[Entries with scene source code]

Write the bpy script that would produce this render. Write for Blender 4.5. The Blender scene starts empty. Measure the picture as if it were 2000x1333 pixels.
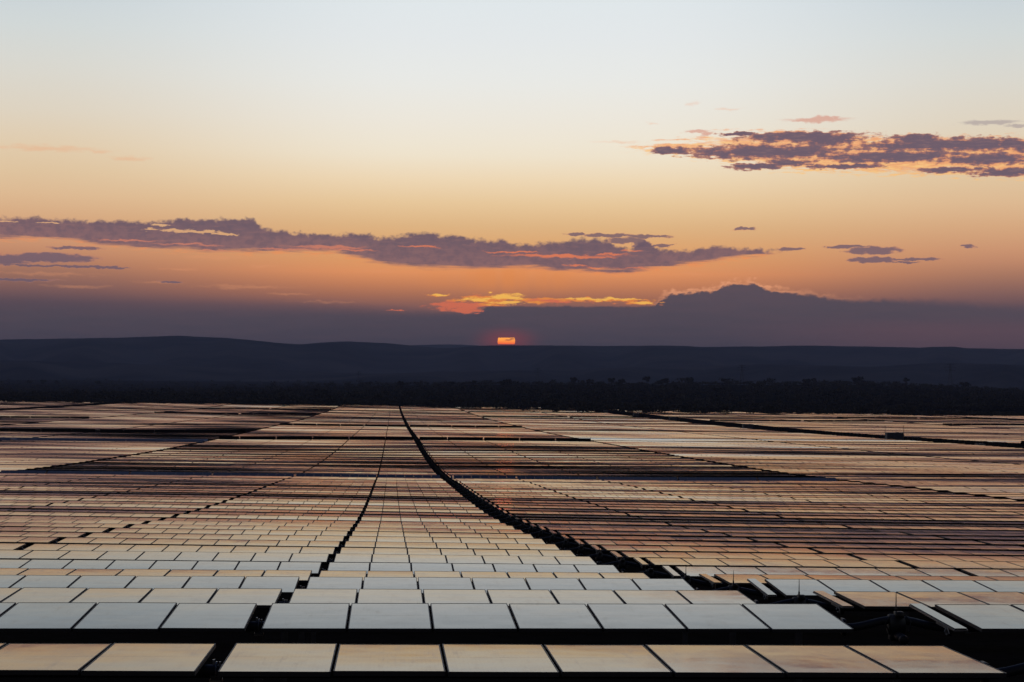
import bpy, math, random
import numpy as np
from mathutils import Matrix, Vector

R = math.radians
C = bpy.context.scene.collection
sc = bpy.context.scene

# ------------------------------------------------------------------ camera
CZ = 30.0                      # eye height above datum
FP = 3700.0                    # focal length in pixels of the 2000 px wide photograph
YAW, PITCH, ROLL = R(3.603), R(1.169), R(0.50)
fwd = Vector((math.sin(YAW) * math.cos(PITCH), math.cos(YAW) * math.cos(PITCH), math.sin(PITCH)))
rgt0 = Vector((math.cos(YAW), -math.sin(YAW), 0.0))
up0 = rgt0.cross(fwd)
rgt = rgt0 * math.cos(ROLL) + up0 * math.sin(ROLL)
upv = up0 * math.cos(ROLL) - rgt0 * math.sin(ROLL)
cam_data = bpy.data.cameras.new('camera')
cam_data.sensor_width = 36.0
cam_data.lens = 36.0 * FP / 2000.0
cam_data.clip_start = 0.2
cam_data.clip_end = 80000.0
cam = bpy.data.objects.new('camera', cam_data)
C.objects.link(cam)
cam.matrix_world = Matrix(((rgt.x, upv.x, -fwd.x, 0), (rgt.y, upv.y, -fwd.y, 0), (rgt.z, upv.z, -fwd.z, CZ), (0, 0, 0, 1)))
sc.camera = cam


def px_dir(x, y):
    d = fwd + rgt * ((x - 1000.0) / FP) - upv * ((y - 666.5) / FP)
    d.normalize()
    return d


def px_ae(x, y):
    """azimuth and elevation in degrees of a direction measured on the photograph"""
    d = px_dir(x, y)
    return math.degrees(math.atan2(d.x, d.y)), math.degrees(math.asin(d.z))


def lin(r, g, b, k=1.0):
    f = lambda c: (c / 255.0 / 12.92) if c <= 10.3 else ((c / 255.0 + 0.055) / 1.055) ** 2.4
    return (f(r) * k, f(g) * k, f(b) * k, 1.0)


# ------------------------------------------------------------------ render look
sc.view_settings.view_transform = 'Standard'
sc.view_settings.look = 'None'
sc.view_settings.exposure = 0.0
sc.view_settings.gamma = 1.0
sc.render.engine = 'CYCLES'
sc.cycles.max_bounces = 5
sc.cycles.glossy_bounces = 3
sc.cycles.diffuse_bounces = 2
sc.cycles.volume_bounces = 0
sc.cycles.use_denoising = True
sc.cycles.sample_clamp_indirect = 4.0

# ------------------------------------------------------------------ world: dusk sky with clouds, laid out by azimuth and elevation
world = bpy.data.worlds.new('World')
sc.world = world
world.use_nodes = True
NT = world.node_tree
NT.nodes.clear()


class G:
    """small helper that writes node expressions"""
    def __init__(self, nt):
        self.nt = nt

    def n(self, kind, **kw):
        nd = self.nt.nodes.new(kind)
        for k, v in kw.items():
            setattr(nd, k, v)
        return nd

    def put(self, sock, v):
        if hasattr(v, 'default_value') or isinstance(v, bpy.types.NodeSocket):
            self.nt.links.new(v, sock)
        else:
            sock.default_value = v

    def m(self, op, a, b=0.0, c=0.0, clamp=False):
        nd = self.n('ShaderNodeMath', operation=op)
        nd.use_clamp = clamp
        self.put(nd.inputs[0], a)
        self.put(nd.inputs[1], b)
        self.put(nd.inputs[2], c)
        return nd.outputs[0]

    def add(self, a, b): return self.m('ADD', a, b)
    def sub(self, a, b): return self.m('SUBTRACT', a, b)
    def mul(self, a, b): return self.m('MULTIPLY', a, b)
    def mx(self, a, b): return self.m('MAXIMUM', a, b)

    def xyz(self, x, y, z=0.0):
        nd = self.n('ShaderNodeCombineXYZ')
        for s, v in zip(nd.inputs, (x, y, z)):
            self.put(s, v)
        return nd.outputs[0]

    def vm(self, op, a, b=None):
        nd = self.n('ShaderNodeVectorMath', operation=op)
        self.put(nd.inputs[0], a)
        if b is not None:
            self.put(nd.inputs[1], b)
        return nd.outputs['Value'] if op in ('LENGTH', 'DOT_PRODUCT') else nd.outputs[0]

    def noise(self, vec, scale=1.0, detail=5.0, rough=0.55, col=False):
        nd = self.n('ShaderNodeTexNoise')
        nd.noise_dimensions = '3D'
        self.put(nd.inputs['Vector'], vec)
        nd.inputs['Scale'].default_value = scale
        nd.inputs['Detail'].default_value = detail
        nd.inputs['Roughness'].default_value = rough
        return nd.outputs['Color'] if col else nd.outputs[0]

    def ss(self, v, a, b, lo=0.0, hi=1.0, kind='SMOOTHSTEP'):
        nd = self.n('ShaderNodeMapRange', interpolation_type=kind)
        self.put(nd.inputs[0], v)
        self.put(nd.inputs[1], a)
        self.put(nd.inputs[2], b)
        self.put(nd.inputs[3], lo)
        self.put(nd.inputs[4], hi)
        return nd.outputs[0]

    def mix(self, f, a, b):
        nd = self.n('ShaderNodeMix', data_type='RGBA')
        self.put(nd.inputs[0], f)
        self.put(nd.inputs[6], a)
        self.put(nd.inputs[7], b)
        return nd.outputs[2]

    def ramp(self, v, stops):
        nd = self.n('ShaderNodeValToRGB')
        cr = nd.color_ramp
        while len(cr.elements) < len(stops):
            cr.elements.new(0.5)
        for e, (p, c) in zip(cr.elements, stops):
            e.position = p
        for e, (p, c) in zip(cr.elements, stops):
            e.position = p
            e.color = c
        self.put(nd.inputs[0], v)
        return nd.outputs[0]

    def curve(self, v, pts, smooth=False):
        """Float curve through (x, y) with x and y already in 0..1"""
        nd = self.n('ShaderNodeFloatCurve')
        cv = nd.mapping.curves[0]
        pts = sorted(pts)
        cv.points[0].location = pts[0]
        cv.points[1].location = pts[-1]
        for p in pts[1:-1]:
            cv.points.new(*p)
        for p in cv.points:
            p.handle_type = 'AUTO_CLAMPED' if smooth else 'VECTOR'
        nd.mapping.update()
        self.put(nd.inputs['Value'], v)
        return nd.outputs[0]


g = G(NT)
tc = g.n('ShaderNodeTexCoord')
sep = g.n('ShaderNodeSeparateXYZ')
NT.links.new(tc.outputs['Generated'], sep.inputs[0])
DX, DY, DZ = sep.outputs
U = g.mul(g.m('ARCTAN2', DX, DY), 180 / math.pi)
V = g.mul(g.m('ARCSINE', DZ), 180 / math.pi)
AZ0, AZ1 = -18.0, 24.0
VM = 16.0
U01 = g.ss(U, AZ0, AZ1, 0, 1, 'LINEAR')


def prof(pts, smooth=False):
    """px profile -> elevation in degrees as a function of azimuth"""
    q = []
    for x, y in pts:
        a, e = px_ae(x, y)
        q.append(((a - AZ0) / (AZ1 - AZ0), e / VM))
    q.sort()
    q = [(-0.0, q[0][1])] + [p for p in q if 0.001 < p[0] < 0.999] + [(1.0, q[-1][1])]
    return g.mul(g.curve(U01, q, smooth), VM)


def amp(pts):
    """strength profile (px x, value 0..1)"""
    q = sorted([((px_ae(x, 600)[0] - AZ0) / (AZ1 - AZ0), v) for x, v in pts])
    q = [(0.0, q[0][1])] + [p for p in q if 0.001 < p[0] < 0.999] + [(1.0, q[-1][1])]
    return g.curve(U01, q)


def el(y):
    return (741 - y) / FP * 180 / math.pi


def sky_ramp(stops):
    # stops: (elevation degrees, colour)
    return g.ramp(g.ss(V, -1.0, 89.0, 0, 1, 'LINEAR'), [((e + 1.0) / 90.0, c) for e, c in stops])


UP = [(15, lin(172, 182, 192)), (20, lin(132, 146, 168)), (28, lin(78, 90, 122)), (38, lin(52, 62, 94)), (55, lin(44, 54, 84)), (89, lin(34, 42, 68))]
mid = sky_ramp([(-1, lin(60, 52, 60)), (0.9, lin(88, 73, 82)), (el(640), lin(100, 78, 84)), (el(600), lin(146, 101, 92)), (el(570), lin(198, 126, 88)), (el(535), lin(242, 156, 98)),
                (el(500), lin(236, 168, 106)), (el(450), lin(230, 184, 130)), (el(400), lin(238, 204, 156)), (el(350), lin(243, 220, 184)), (el(300), lin(242, 231, 209)),
                (el(240), lin(238, 232, 219)), (el(160), lin(232, 233, 229)), (el(80), lin(226, 230, 231)), (el(0), lin(221, 228, 231))] + UP)
side = sky_ramp([(-1, lin(54, 48, 58)), (0.9, lin(80, 71, 82)), (el(640), lin(86, 73, 83)), (el(600), lin(106, 83, 88)), (el(570), lin(142, 102, 94)), (el(540), lin(176, 123, 98)),
                 (el(500), lin(212, 150, 112)), (el(450), lin(222, 172, 128)), (el(400), lin(228, 190, 148)), (el(350), lin(228, 200, 162)), (el(300), lin(228, 207, 176)),
                 (el(240), lin(223, 212, 193)), (el(160), lin(217, 215, 206)), (el(80), lin(208, 214, 213)), (el(0), lin(198, 208, 214))] + UP)
SUN_A, SUN_E = px_ae(989, 667)
da = g.m('ABSOLUTE', g.sub(U, SUN_A + 0.5))
sky = g.mix(g.ss(da, 3.0, 15.0), mid, side)
# warm pool of light under the main band, above the sun
pa, pe = px_ae(1000, 542)
gl = g.vm('LENGTH', g.vm('MULTIPLY', g.xyz(g.sub(U, pa), g.sub(V, pe)), (1 / 3.6, 1 / 0.75, 0)))
shaft = g.ss(g.noise(g.xyz(g.mul(U, 1.3), 3.0), 1.0, 3), 0.35, 0.65, 0.35, 1.0)
sky = g.mix(g.mul(g.mul(g.ss(gl, 1.0, 0.0), 0.75), shaft), sky, lin(240, 146, 74))

# distorted coordinates for ragged cloud edges
nz = g.noise(g.xyz(g.mul(U, 1.0), g.mul(V, 2.2), 1.7), 2.6, 6, 0.6, col=True)
nzc = g.vm('SUBTRACT', nz, (0.5, 0.5, 0.5))
Pd = g.vm('ADD', g.xyz(U, V), g.vm('MULTIPLY', nzc, (0.9, 0.22, 0)))
puff = g.sub(g.noise(g.xyz(g.mul(U, 1.0), g.mul(V, 1.3), 4.4), 4.0, 6, 0.56), 0.5)          # cumulus bumps
wisp = g.sub(g.noise(g.xyz(g.mul(U, 0.42), g.mul(V, 4.6), 9.1), 1.6, 6, 0.6), 0.5)           # streaks
wisp2 = g.sub(g.noise(g.xyz(g.mul(U, 0.8), g.mul(V, 5.5), 2.1), 2.4, 6, 0.62), 0.5)


def blobs(lst, P=None):
    """max over soft ellipses given in photograph pixels (cx, cy, rx, ry): 1 in the middle, 0 at the rim, negative outside"""
    P = P or Pd
    out = None
    for cx, cy, rx, ry in lst:
        a, e = px_ae(cx, cy)
        k = 180 / math.pi / FP
        nd = g.sub(1.0, g.vm('LENGTH', g.vm('MULTIPLY', g.vm('SUBTRACT', P, (a, e, 0)), (1 / (rx * k), 1 / (ry * k), 0))))
        out = nd if out is None else g.mx(out, nd)
    return out


col = sky
GREY = lin(112, 88, 98)
GREYL = lin(128, 100, 106)

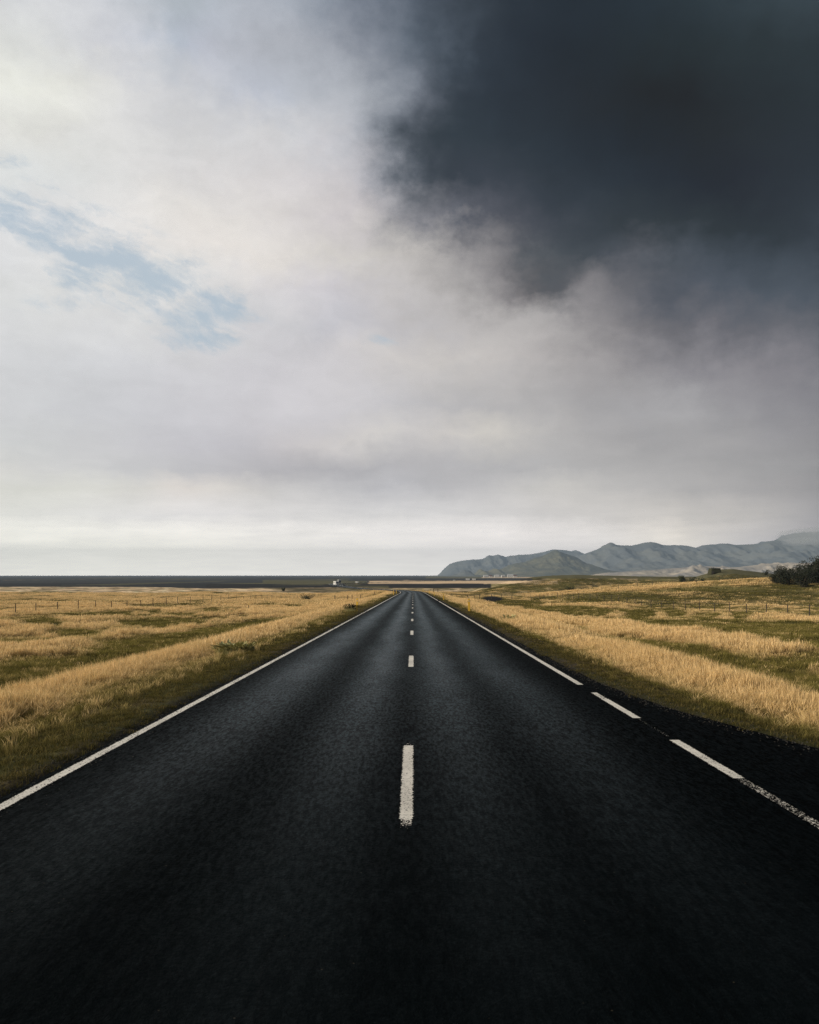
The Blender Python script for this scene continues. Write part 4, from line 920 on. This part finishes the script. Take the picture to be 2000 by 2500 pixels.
mountain('mountain', [(1066,1406),(1076,1398),(1084,1388),(1094,1379),(1098,1376),(1110,1372),(1130,1368),(1160,1365),(1178,1364),(1191,1356.5),(1196,1356),(1226,1356),(1232,1360),(1262,1354.5),(1275,1354),(1310,1351),(1345,1342),(1352,1341),(1385,1343),(1420,1350),(1460,1360),(1560,1380),(1700,1400)], 10500, 1300, M['mtn'], 'long hazy table topped ridge ending in a sea cliff', 11, .15)
mountain('mountain', [(1395,1400),(1415,1368),(1425,1352),(1440,1347),(1455,1342),(1472,1334),(1482,1328),(1490,1324),(1496,1325),(1505,1329),(1522,1330),(1542,1331),(1560,1327),(1575,1324),(1588,1322),(1600,1324),(1620,1329),(1645,1330),(1665,1330),(1682,1332),(1700,1336),(1715,1331),(1745,1328),(1765,1326),(1800,1329),(1830,1328),(1860,1324),(1880,1321),(1915,1312),(1945,1306),(1990,1303),(2080,1300),(2250,1302),(2500,1330),(2700,1400)], 8200, 1900, M['mtn'], 'broad dark mountain range rising on the right', 23, .2)
mountain('mountain', [(1150,1406),(1160,1399),(1168,1390),(1173,1387),(1180,1391),(1190,1393),(1200,1389),(1206,1386),(1216,1390),(1228,1386),(1245,1378),(1262,1375),(1285,1373),(1305,1364),(1325,1357),(1340,1349),(1352,1342),(1360,1341),(1366,1345),(1378,1349),(1395,1354),(1410,1360),(1425,1369),(1440,1377),(1465,1387),(1490,1393),(1560,1402),(1600,1406)], 6600, 1100, M['mtn_brown'], 'brown green pyramid mountain in the middle of the range', 37, .22)
mountain('mountain', [(1085,1406),(1100,1403),(1115,1399),(1125,1393),(1133,1390),(1145,1391),(1150,1394),(1158,1402),(1166,1406)], 6100, 420, M['mtn'], 'low dark foothill below the sea cliff', 47, .2, scale=.5)
mountain('cliff', [(1440,1406),(1470,1400),(1500,1396),(1560,1392),(1600,1390),(1640,1386),(1670,1384),(1720,1381),(1760,1384),(1820,1382),(1860,1377),(1920,1374),(1980,1372),(2060,1372),(2300,1375),(2600,1400)], 4600, 420, M['sand'], 'pale eroded sand terraces below the mountains', 59, .35, scale=.28, plateau=.25, p=1.0)

# ------------------------------------------------------------------ low cloud caught on the right end of the range
def low_cloud(px, py, Y, rx, ry, rz_, dens, label, seed):
    nu, nv = 48, 24; th = np.linspace(0, 2 * np.pi, nu, endpoint=False); ph = np.linspace(0.02, np.pi - .02, nv); TH, PH = np.meshgrid(th, ph)
    d = 1 + fbm(TH * 1.2 + 5, PH * 2.2, 4, seed) * .5 * np.sin(PH) * np.minimum(1, np.minimum(TH, 2 * np.pi - TH) * 2)
    V = np.stack([np.cos(TH) * np.sin(PH) * rx * d, np.sin(TH) * np.sin(PH) * ry * d, np.cos(PH) * rz_ * d], -1).reshape(-1, 3)
    i = np.arange(nv - 1)[:, None] * nu + np.arange(nu)[None]; j = np.arange(nv - 1)[:, None] * nu + (np.arange(nu)[None] + 1) % nu
    Fq = [tuple(q) for q in np.stack([i, j, j + nu, i + nu], -1).reshape(-1, 4)[:, ::-1]] + [tuple(range(nu)), tuple(range(nv * nu - 1, (nv - 1) * nu - 1, -1))]
    me = bpy.data.meshes.new('low_cloud'); me.from_pydata([tuple(v) for v in V], [], Fq); me.update()
    o = new_obj('low_cloud', me); o.location = ((px - 1000) / F * Y, Y, CAMH + (HZ - py) / F * Y)
    m = bpy.data.materials.new('cloud_vapour'); m.use_nodes = True; m.node_tree.nodes.clear(); t = NT(m.node_tree)
    mo = t.node('ShaderNodeOutputMaterial'); pv = t.node('ShaderNodeVolumePrincipled'); pv.inputs['Color'].default_value = (.84, .88, .92, 1); pv.inputs['Density'].default_value = dens
    t.l.new(pv.outputs[0], mo.inputs['Volume']); me.materials.append(m); tag(o, label, kind='stuff')
low_cloud(2010, 1308, 6400, 330, 420, 75, .0013, 'grey low cloud draped over the right end of the range', 3)
low_cloud(1955, 1322, 6000, 130, 200, 30, .0016, 'small pale puff of cloud below the ridge at the right', 5)
# ------------------------------------------------------------------ haze
HR = 14400
ztop = max(max((v_.co.z for v_ in o_.data.vertices), default=0) for o_ in C.objects if o_.type == 'MESH' and o_.name.startswith('mountain')) if 'mountain' in bpy.data.objects else 480.0
print('highest', ztop)
hz = MB().box((0, 0, (ztop + 8 - 22) / 2), (2 * HR, 2 * HR, ztop + 8 + 22)).build('haze', None)
hz.data.materials.clear()
m = bpy.data.materials.new('haze'); m.use_nodes = True; m.node_tree.nodes.clear(); t = NT(m.node_tree)
o = t.node('ShaderNodeOutputMaterial'); pv = t.node('ShaderNodeVolumePrincipled'); pv.inputs["Color"].default_value = (.42, .55, .72, 1); pv.inputs['Density'].default_value = 9.0e-5
t.l.new(pv.outputs[0], o.inputs['Volume']); hz.data.materials.append(m)
tag(hz, 'thin pale haze over the plain and mountains', kind='stuff')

__Aim__: Extract, word for word, every line beginning with the one that holds "The Blender Python" and concluding with the one that holds "scale=.28, plateau=.25, p=1.0)". Include both of those lines.

__Exercise result__:
The Blender Python script for this scene continues. Write part 4, from line 920 on. This part finishes the script. Take the picture to be 2000 by 2500 pixels.
mountain('mountain', [(1066,1406),(1076,1398),(1084,1388),(1094,1379),(1098,1376),(1110,1372),(1130,1368),(1160,1365),(1178,1364),(1191,1356.5),(1196,1356),(1226,1356),(1232,1360),(1262,1354.5),(1275,1354),(1310,1351),(1345,1342),(1352,1341),(1385,1343),(1420,1350),(1460,1360),(1560,1380),(1700,1400)], 10500, 1300, M['mtn'], 'long hazy table topped ridge ending in a sea cliff', 11, .15)
mountain('mountain', [(1395,1400),(1415,1368),(1425,1352),(1440,1347),(1455,1342),(1472,1334),(1482,1328),(1490,1324),(1496,1325),(1505,1329),(1522,1330),(1542,1331),(1560,1327),(1575,1324),(1588,1322),(1600,1324),(1620,1329),(1645,1330),(1665,1330),(1682,1332),(1700,1336),(1715,1331),(1745,1328),(1765,1326),(1800,1329),(1830,1328),(1860,1324),(1880,1321),(1915,1312),(1945,1306),(1990,1303),(2080,1300),(2250,1302),(2500,1330),(2700,1400)], 8200, 1900, M['mtn'], 'broad dark mountain range rising on the right', 23, .2)
mountain('mountain', [(1150,1406),(1160,1399),(1168,1390),(1173,1387),(1180,1391),(1190,1393),(1200,1389),(1206,1386),(1216,1390),(1228,1386),(1245,1378),(1262,1375),(1285,1373),(1305,1364),(1325,1357),(1340,1349),(1352,1342),(1360,1341),(1366,1345),(1378,1349),(1395,1354),(1410,1360),(1425,1369),(1440,1377),(1465,1387),(1490,1393),(1560,1402),(1600,1406)], 6600, 1100, M['mtn_brown'], 'brown green pyramid mountain in the middle of the range', 37, .22)
mountain('mountain', [(1085,1406),(1100,1403),(1115,1399),(1125,1393),(1133,1390),(1145,1391),(1150,1394),(1158,1402),(1166,1406)], 6100, 420, M['mtn'], 'low dark foothill below the sea cliff', 47, .2, scale=.5)
mountain('cliff', [(1440,1406),(1470,1400),(1500,1396),(1560,1392),(1600,1390),(1640,1386),(1670,1384),(1720,1381),(1760,1384),(1820,1382),(1860,1377),(1920,1374),(1980,1372),(2060,1372),(2300,1375),(2600,1400)], 4600, 420, M['sand'], 'pale eroded sand terraces below the mountains', 59, .35, scale=.28, plateau=.25, p=1.0)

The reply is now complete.